Egyptian Musician Donia Wael Will Let You See Her Now

After several years in the public ear, Wael is stepping into the public eye, and she is bringing her girl band with her.

Egyptian singer Donia Wael is wearing a black shirt with celestial print, looking directly into the camera, hair flowing down her sides, and one hand raised to her chin.
“Every song tells me what it wants. That’s why they all have their own souls.” - Donia Wael
Photo by Donia Wael

Donia Wael’s sweet voice became the soundtrack to long nights on Cairene roads and Egyptian balconies long before we knew the face behind it. Anonymized as a cartoon character next to El Waili’s green skull or an animated outline of a slim body with long curly hair in the 2022 hit single “El 3asal,” Wael began her career trusting that her music would reveal everything listeners needed to know about her.

“I wanted people to connect and judge me for my music only,” Wael shares in a video call with OkayAfrica. Her songs, often bridging melancholy with electronic production and traditional Egyptian instruments, built her a loyal fan base, even though her listeners wouldn’t recognize her if they saw her in person.

“I’m over that, honestly,” she says. “I’m trying to connect on a physical level, because I realized that when people see you, they will find themselves in you. I feel like I grew up with the audience.”


In the visuals for her latest EP, Bifkrny Beek, Wael is seen dancing in Cairo, wearing glitter make-up and cute clothes. In many ways, she is exactly how her audience would have imagined her to be: playful and down-to-earth. Mu7tarama, as Egyptians would say: a respectable woman.


How did an extremely shy child become a successful musician with the aspirations to go global?

“It’s an ongoing process,” says Wael, who speaks as if she were talking to a friend, rather than repeating rehearsed phrases. “Growing up, I didn’t really share my feelings in conversations. I’m not gonna tell you what’s bothering me, but I’ll write you a song about it.”


She got into songwriting at 17, after she saw a boy playing the ukulele on a Sinai beach. “It was magical to me,” she remembers. “I went home and had to buy anything that had strings.”

Photo by Donia Wael

“I dream of Donia Wael being something with influence, passion, and soul. I dream of being really existent.” - Donia Wael.

With teaching herself the guitar came the ability to express herself with words. Wael has no songwriting technique. She starts strumming the guitar, and something comes out - it used to be stories she wanted to tell, before she fell in love with the traditional melody structure of a song.

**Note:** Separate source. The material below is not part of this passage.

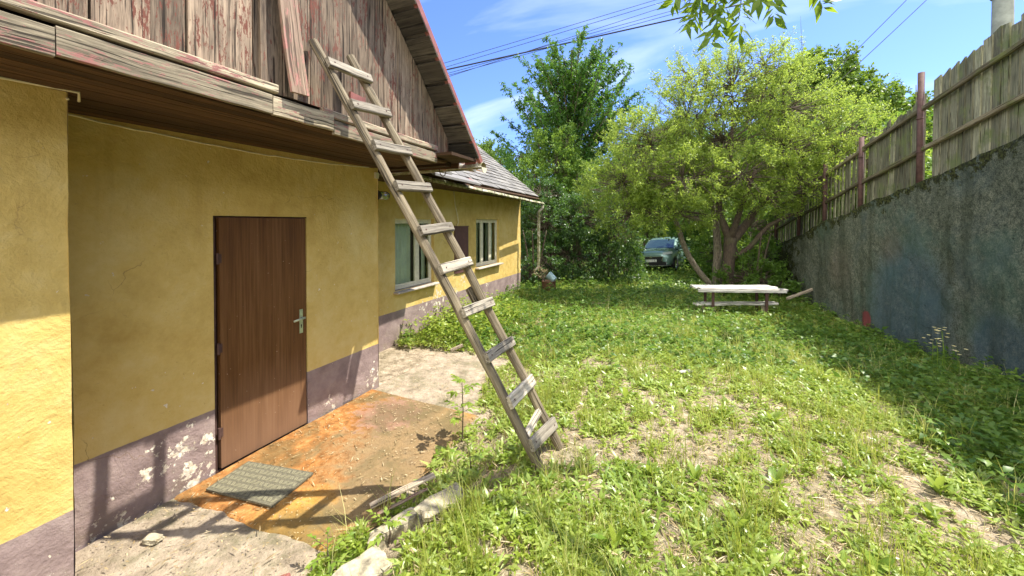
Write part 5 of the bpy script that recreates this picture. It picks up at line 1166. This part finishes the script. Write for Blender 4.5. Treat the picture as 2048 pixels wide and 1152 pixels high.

Her mother used to listen to her music from behind the door, because Wael was too shy to share it. As she grew older, she began attending open mics and playing her original music on a keyboard.


“I never thought that I’d get gineh masry, one Egyptian pound, from making music,” she says. “I’m the biggest example that shyness can be overcome. Oof, I used to hide! Now I’m totally fine.”

It was studying acting that finally got Wael out of her shell. “I went into it thinking that it’ll help me write better music,” she shares. “It made me understand emotions and the person in front of me more. I fell in love with it. I want to live different lives and write music from the perspective of different characters.”

With a newly discovered love for acting and an EP already out this year, what else could Wael dream of? A girlband! Growing up listening to alternative Arab bands like Cairokee and Mashrou’ Leila, she had been wishing for her own girl band ever since she was in school, but could never find other girls who played instruments.

“Egyptian girls would only sing,” she says. “I wanted to hunt for girls [who play instruments], because I thought that we shared the same passion. And I wanted to influence more women to play instruments.”

Photo by Donia Wael

Bifkrny Beek is more explorative in terms of open vulnerability, but also in Wael’s collaborations.

Her hunt took several months during which she asked every musician she knew and “went crazy stalking and searching” on the internet until she found Randa Shoukry, an electric guitarist who knew other women instrumentalists.

“I found out that I actually like collaborating and that I’m a people person,” says Wael about launching her own girlband with “Ezay.” “It feels warmer and safer, because you have people to look at and jam with.”

She hopes to tour with her band and wants people to know each band member for their skill, not for the fact that they’re women.

There’s a red line that connects Wael’s EP, love for acting, and girlband: “I want people to know that they’re not alone and that it’s okay to be vulnerable,” she says. “Once, a fan told me something very important: ‘Your music helped me not to be alone in a certain phase, but I want you to know that you’re also not alone.’”

It takes coming out of one’s shell to really feel and appreciate the connections that art facilitates between humans. That’s why, after several years in the public ear, Wael is ready to step into the public eye.